### Exercise objective
Please quote only the lines that start at the one with "by 1080 pixels." and go on to the last line of the data, both ends kept.

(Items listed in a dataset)
__________
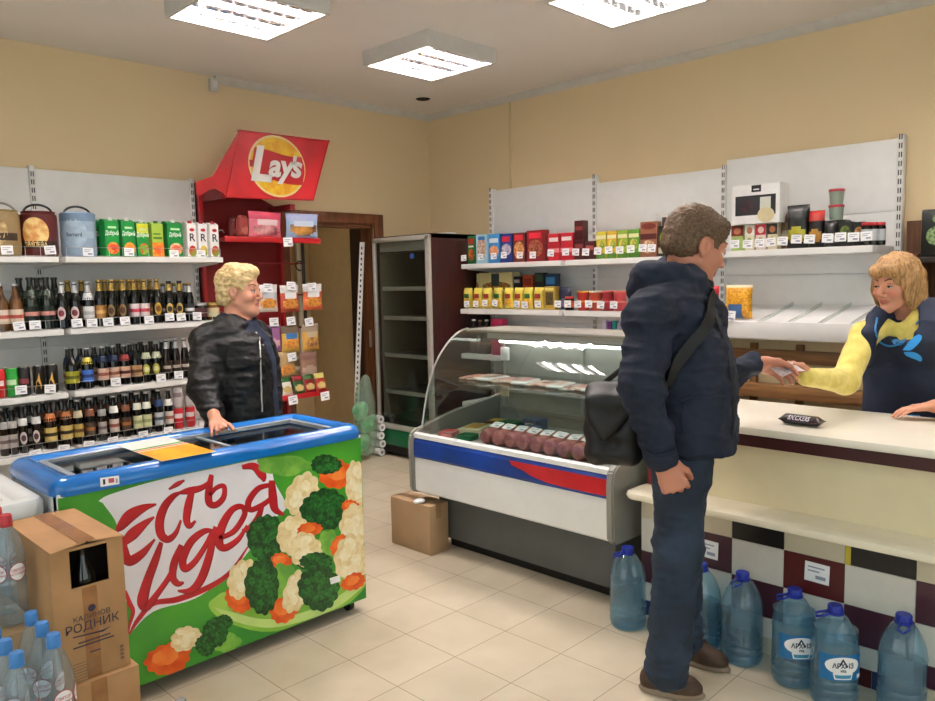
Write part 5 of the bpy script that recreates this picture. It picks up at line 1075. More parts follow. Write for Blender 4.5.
def mfn(base, top=None, pic=None, mid=None, pic_v=(.12, .5)):
    def f(u, v, fr):
        if not fr: return K(base)
        if top and v > .72: return K(top)
        if mid and .52 < v < .72 and .15 < u < .85: return K(mid)
        if pic and pic_v[0] < v < pic_v[1] and ((u-.5)/.42)**2+((v-sum(pic_v)/2)/((pic_v[1]-pic_v[0])/2))**2 < 1: return pic if not isinstance(pic, str) else K(pic)
        return K(base)
    return f
M('pasta', '#e0b038', .4, hex2='#b8802a', scale=90)
for i, px in enumerate((466, 476, 485.5, 496, 507, 517, 526.5, 537)):
    setat(pillow('pasta_bag', f'yellow pasta bag, {ORD[i]} from the fridge, middle grocery shelf', 'pasta bag', .092, .168, .055, mfn('#d8c04a', '#e2cf5a', MATS['pasta'], '#8a2a24' if i % 3 else '#2a6a34'), 'yellow pasta bags'), -.39, ry(px, -.42, 297), ZB, -PI/2)
gb(544, 555, .175, '#a88a3a', [('r', .15, .2, .85, .75, K('#5a4a26', .4, '#3a3020', 40)), ('r', .1, .82, .9, .94, K('#d8c870'))], 'gold box beside the yellow pasta bags, middle grocery shelf', z=ZB, X=-.39, group=GB, py=295)
setat(pillow('crouton_bag', 'dark blue bag beside the gold box, middle grocery shelf', 'bag', .11, .17, .05, mfn('#2a3048', None, '#6a6a84')), -.36, ry(563, -.39, 295), ZB, -PI/2)
setat(jar('small red jar before the dark blue bag, middle grocery shelf', 'glass_brown', K('#b83a2a'), '#c85a3a', .1, .034, None), -.42, ry(569.5, -.42, 300), ZB)
def tub(label, body, band, group, w_=.048, h_=.07):
    t = thing('food_tub', label, 'tub', (0, 0, 0), group, world=False)
    b = MB(); b.lathe([(0, 0), (w_*.82, 0), (w_*.85, .004), (w_*.97, h_*.84)], K(body), 20); b.build('cup', t); b = MB(); b.lathe([(w_*1.03, h_*.83), (w_*1.03, h_*.97), (w_*.98, h_), (0, h_)], K(band), 20); b.build('lid', t); return t
for i, (px, b0, l0) in enumerate(((581, '#b83a2e', '#d89a3a'), (593.5, '#b84a34', '#e0d4c0'), (606, '#9a2c34', '#c05a5a'), (618, '#b8444a', '#d07a6a'))):
    for j in range(2): setat(tub(('lower', 'upper')[j]+f' instant-food tub in the {ORD[i]} stack from the gold box, middle grocery shelf', b0, l0, 'stacked instant-food tubs'), -.41, ry(px, -.44, 297), ZB+.0705*j, 0)
ZC = .901
for px, h_, m, cap, l_ in ((472, .28, '#1c1418', 'tag_white', 'dark sauce bottle nearest the fridge'), (478.5, .275, '#1c1418', 'foil_gold', 'dark sauce bottle second from the fridge'), (485, .28, '#241a1a', 'foil_silver', 'dark sauce bottle third from the fridge')):
    sp = bottle('sauce_bottle', h_, .035, K(m), '#3a2420', '#8a5a3a', None, MATS[cap] if isinstance(cap, str) else cap); put_bottle(sp, -.4, ry(px, -.42, 322), ZC, l_+' above the deli case', 'bottles above the deli case')
gb(491, 503, .29, '#a82a54', [('r', .0, .62, 1, .72, K('#e8dfe4'))], 'magenta and white carton above the deli case', z=ZC, X=-.4, group=None, py=320)
for i, (px, c_) in enumerate(((604, '#d8cfe8'), (609, '#7a3a8a'), (614, '#2a9a94'), (619, '#c8c4e0'), (624, '#6a3a84'))):
    t = thing('toothpaste_box', f"{('pale lilac', 'purple', 'teal', 'pale violet', 'dark purple')[i]} slim box standing above the man end of the deli case", 'slim box', (0, 0, 0), 'slim boxes above the deli case', world=False); b = MB(); b.box(-.016, .016, -.02, .02, 0, .3-.006*(i % 2), K(c_), .002, 1); b.build('body', t, smooth=0); b = MB(); b.box(-.0162, .0162, -.0204, -.02, .03, .05, K('#e8e4f0')); b.build('print', t, smooth=0); setat(t, -.4, ry(px, -.42, 322), ZC, -PI/2)
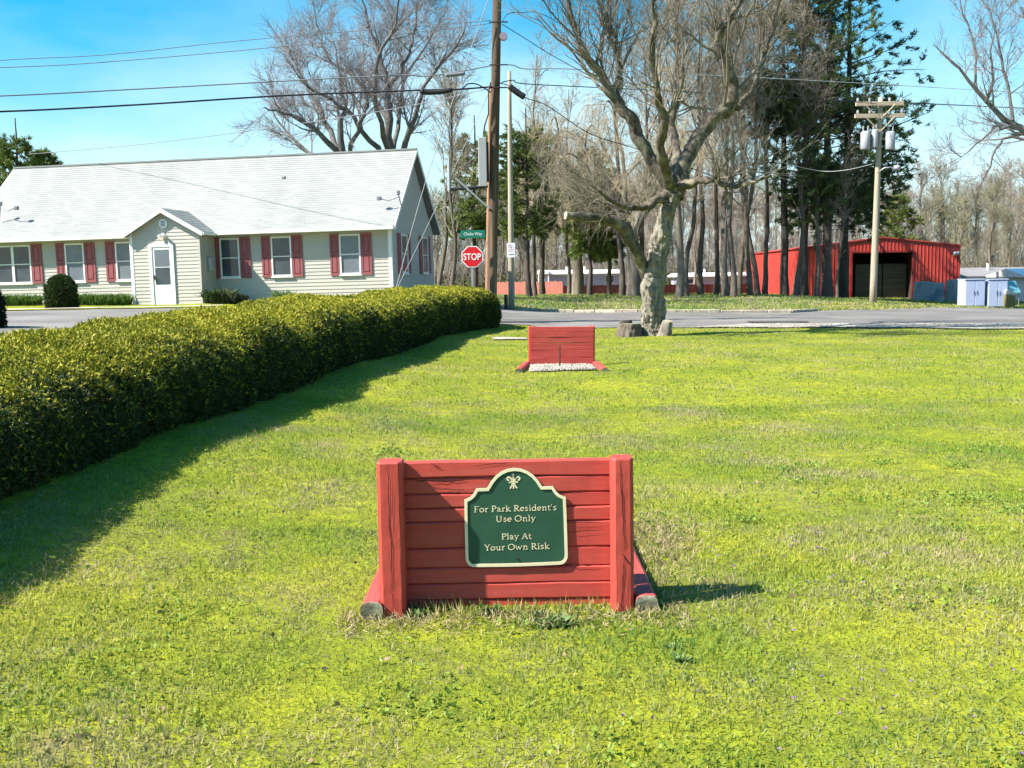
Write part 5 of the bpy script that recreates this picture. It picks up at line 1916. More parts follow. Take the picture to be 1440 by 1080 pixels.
limbs = [poly_limb(p, r, 14, rng, .03) for p, r in L_]
bare_tree('bare_tree', 'bare tree with its trunk off frame, branches reaching in at the right edge', BB, tk, limbs, (10, .15, .98, 45, 1.5, .15, 0), (6, .12, .98, 40, .8, .10, 0), (5, .1, .98, 38, .45, .05, 0), M['bark_purple'], M['twig_purple'], rng, r3=.006)


# --- prototypes for the grove and the wood
def slim_variant(seed, H, r, t0, barkm, twigm, r3, n1=15, len1=2.4, up=.35, tan=0, lean=.25):
    g = np.random.default_rng(seed)
    k = 9
    zz = np.linspace(0, H, k)
    off = np.cumsum(g.normal(0, lean, (k, 2)), 0) * .5
    off -= off[0]
    tk = poly_limb(np.column_stack([off, zz - .15]), r * (1 - .85 * (zz / H) ** 1.1) * np.where(zz < .2, 1.35, 1), 26, g, .02)
    n_f = max(2, int(3))
    lm = spawn(tk, n_f + 5, t0, .85, 30, 9, H * .26, .25, up, .08, 10, .5, g, .4, .03)
    V, Fs = join([lumpy(tk, 10, g, .07, 2.0), tubes(lm, 6)])
    tme = arrays_mesh('trunk', V, Fs, barkm, True)
    par = (np.concatenate([lm[0]]), np.concatenate([lm[1]]))
    b0 = spawn(tk, n1, t0 * .85, .98, 55, 12, len1, .3, up * .6, .1, 8, .25, g, .5, r3 * 2)
    b1 = spawn(par, 7, .25, .98, 42, 12, len1 * .8, .3, up * .5, .1, 7, .5, g, .4, r3 * 1.8)
    b1 = (np.concatenate([b0[0][:, :7], b1[0]]), np.concatenate([b0[1][:, :7], b1[1]]))
    b2 = spawn(b1, 5, .15, .98, 40, 13, len1 * .42, .3, up * .3, .1, 5, .6, g, .4, r3 * 1.3)
    b3 = spawn(b2, 4, .1, .98, 38, 13, len1 * .22, .3, .05, .1, 3, .6, g, .3, r3)
    V, Fs = join([tubes(b1, 4), tubes(b2, 3), tubes(b3, 3)])
    return tme, arrays_mesh('crown', V, Fs, twigm)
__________
### Answer to the task
Write part 5 of the bpy script that recreates this picture. It picks up at line 1916. More parts follow. Take the picture to be 1440 by 1080 pixels.
limbs = [poly_limb(p, r, 14, rng, .03) for p, r in L_]
bare_tree('bare_tree', 'bare tree with its trunk off frame, branches reaching in at the right edge', BB, tk, limbs, (10, .15, .98, 45, 1.5, .15, 0), (6, .12, .98, 40, .8, .10, 0), (5, .1, .98, 38, .45, .05, 0), M['bark_purple'], M['twig_purple'], rng, r3=.006)


# --- prototypes for the grove and the wood
def slim_variant(seed, H, r, t0, barkm, twigm, r3, n1=15, len1=2.4, up=.35, tan=0, lean=.25):
    g = np.random.default_rng(seed)
    k = 9
    zz = np.linspace(0, H, k)
    off = np.cumsum(g.normal(0, lean, (k, 2)), 0) * .5
    off -= off[0]
    tk = poly_limb(np.column_stack([off, zz - .15]), r * (1 - .85 * (zz / H) ** 1.1) * np.where(zz < .2, 1.35, 1), 26, g, .02)
    n_f = max(2, int(3))
    lm = spawn(tk, n_f + 5, t0, .85, 30, 9, H * .26, .25, up, .08, 10, .5, g, .4, .03)
    V, Fs = join([lumpy(tk, 10, g, .07, 2.0), tubes(lm, 6)])
    tme = arrays_mesh('trunk', V, Fs, barkm, True)
    par = (np.concatenate([lm[0]]), np.concatenate([lm[1]]))
    b0 = spawn(tk, n1, t0 * .85, .98, 55, 12, len1, .3, up * .6, .1, 8, .25, g, .5, r3 * 2)
    b1 = spawn(par, 7, .25, .98, 42, 12, len1 * .8, .3, up * .5, .1, 7, .5, g, .4, r3 * 1.8)
    b1 = (np.concatenate([b0[0][:, :7], b1[0]]), np.concatenate([b0[1][:, :7], b1[1]]))
    b2 = spawn(b1, 5, .15, .98, 40, 13, len1 * .42, .3, up * .3, .1, 5, .6, g, .4, r3 * 1.3)
    b3 = spawn(b2, 4, .1, .98, 38, 13, len1 * .22, .3, .05, .1, 3, .6, g, .3, r3)
    V, Fs = join([tubes(b1, 4), tubes(b2, 3), tubes(b3, 3)])
    return tme, arrays_mesh('crown', V, Fs, twigm)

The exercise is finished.